More Outbound Journeys In Pennsylvania by Marcia Bonta and Natural
by Charles Fergus have chapters on this area. Natural Pennsylvania will inform you about all of Pennsylvania’s Natural Areas. More Outbound Journeys describes hiking this area in a loop, but you will miss Dutter Run.

The Public Use Map for Wyoming State Forest is available free from the Bureau of Forestry (stop at the Forest Headquarters on Dry Run Road just off of Route 87) and provides an overview of the area.

The Alpine Club of Williamsport (PO Box 501, Williamsport, PA 17703) publishes a Guide to the Loyalsock Trail And Side Trails which provides information about the trail as well as detailed topographic maps. The Guide is available locally at Appalachian Ski & Outdoors in downtown State College.
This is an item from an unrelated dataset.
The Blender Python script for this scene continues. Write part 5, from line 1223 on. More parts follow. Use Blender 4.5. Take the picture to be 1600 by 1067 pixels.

If You Go: From Montoursville at the intersection of Route 220 and Route 87 drive north 21.6 miles on Route 87 and turn right onto Ogdonia Road (a gravel road). Drive about 3.3 miles on Ogdonia Road and bear left onto Brunnerdale Road where in about 1/10 mile there is a parking area to leave a vehicle at the end point of the hike. It takes less than two hours to get to here from State College.

Drive your other vehicle back to Route 87 and continue north for less than a mile and turn right onto Dry Run Road (there is a sign there for the Wyoming Forest Headquarters). Continue on Dry Run Road about 3.2 miles to where the Loyalsock Trail crosses Dry Run Road. Park here and begin hiking south on the Loyalsock Trail.